The report mentions several such realities, such as ‘push-pull’ maize farming in east Africa. The enormously successful push-pull system controls weed and insect pests without chemicals, increases maize production, and raises the income of smallholder farmers.

* Read the report "who benefits from gm crops 2009" (48 p., pdf)

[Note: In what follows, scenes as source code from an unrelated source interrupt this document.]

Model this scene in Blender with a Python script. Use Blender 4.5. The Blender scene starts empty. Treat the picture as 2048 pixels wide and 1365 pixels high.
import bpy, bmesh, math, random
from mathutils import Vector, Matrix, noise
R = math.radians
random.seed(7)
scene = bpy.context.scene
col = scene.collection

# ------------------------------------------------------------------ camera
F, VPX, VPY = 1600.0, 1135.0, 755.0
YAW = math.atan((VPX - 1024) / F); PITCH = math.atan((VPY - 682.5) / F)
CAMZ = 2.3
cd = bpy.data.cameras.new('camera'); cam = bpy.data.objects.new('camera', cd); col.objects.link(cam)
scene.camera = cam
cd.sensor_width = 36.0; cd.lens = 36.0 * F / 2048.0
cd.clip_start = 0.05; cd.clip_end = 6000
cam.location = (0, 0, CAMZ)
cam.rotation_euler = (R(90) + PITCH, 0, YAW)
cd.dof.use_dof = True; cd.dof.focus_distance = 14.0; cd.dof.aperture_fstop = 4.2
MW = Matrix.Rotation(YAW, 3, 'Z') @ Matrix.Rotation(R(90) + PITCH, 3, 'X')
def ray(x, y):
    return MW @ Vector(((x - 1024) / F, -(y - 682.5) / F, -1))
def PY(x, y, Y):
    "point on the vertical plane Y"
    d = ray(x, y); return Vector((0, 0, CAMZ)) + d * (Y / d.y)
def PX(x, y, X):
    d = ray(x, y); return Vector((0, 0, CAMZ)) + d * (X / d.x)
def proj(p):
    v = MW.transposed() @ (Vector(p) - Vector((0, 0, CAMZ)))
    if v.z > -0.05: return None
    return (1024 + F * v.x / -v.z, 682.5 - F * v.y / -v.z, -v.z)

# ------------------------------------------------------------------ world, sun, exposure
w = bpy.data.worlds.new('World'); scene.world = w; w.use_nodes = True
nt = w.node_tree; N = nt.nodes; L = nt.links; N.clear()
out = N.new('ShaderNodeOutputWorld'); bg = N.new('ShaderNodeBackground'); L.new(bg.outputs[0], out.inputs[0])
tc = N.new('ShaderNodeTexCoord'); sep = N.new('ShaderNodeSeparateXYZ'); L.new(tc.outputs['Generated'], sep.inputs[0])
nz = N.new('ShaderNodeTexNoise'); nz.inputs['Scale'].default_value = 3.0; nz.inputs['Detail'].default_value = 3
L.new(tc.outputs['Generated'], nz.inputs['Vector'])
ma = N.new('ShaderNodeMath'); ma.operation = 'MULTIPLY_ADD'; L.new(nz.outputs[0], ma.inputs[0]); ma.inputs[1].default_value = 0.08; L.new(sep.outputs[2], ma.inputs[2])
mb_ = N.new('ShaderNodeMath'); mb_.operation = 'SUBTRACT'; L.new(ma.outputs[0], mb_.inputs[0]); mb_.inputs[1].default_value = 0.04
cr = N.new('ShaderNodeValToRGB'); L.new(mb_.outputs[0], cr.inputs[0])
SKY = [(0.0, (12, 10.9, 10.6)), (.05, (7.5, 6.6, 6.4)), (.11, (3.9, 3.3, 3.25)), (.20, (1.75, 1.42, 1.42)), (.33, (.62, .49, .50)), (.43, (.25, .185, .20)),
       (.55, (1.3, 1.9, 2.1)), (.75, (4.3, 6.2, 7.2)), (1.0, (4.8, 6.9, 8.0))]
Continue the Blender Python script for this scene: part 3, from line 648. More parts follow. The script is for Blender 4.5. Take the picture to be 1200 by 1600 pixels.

An executive summary is online at: http://www.foei.org/en/publications...

NOTES:

[1] source: Runge et al. 2007

[2] The report ‘who benefits from GM crops 2009’ is online at: http://www.foei.org/en/publications/pdfs/gmcrops2009full.pdf

An executive summary is online at: http://www.foei.org/en/publications/pdfs/gmcrops2009exec.pdf

[3] The four-year UN effort – the International Assessment of Agricultural Science and Technology for Development (IAASTD) is online at http://www.agassessment.org/
It engaged 400 international experts from many different disciplines. Approaches favored by IAASTD included agroecological farming techniques that offer increased productivity without expensive seeds and chemicals; reductions of agricultural subsidies in rich nations, and reform of unfair international trade rules.

[4] From 2007 to 2008, the average price of food crops has risen dramatically – corn by 60%, soybeans by 76%, wheat by 54%, and rice by 104%.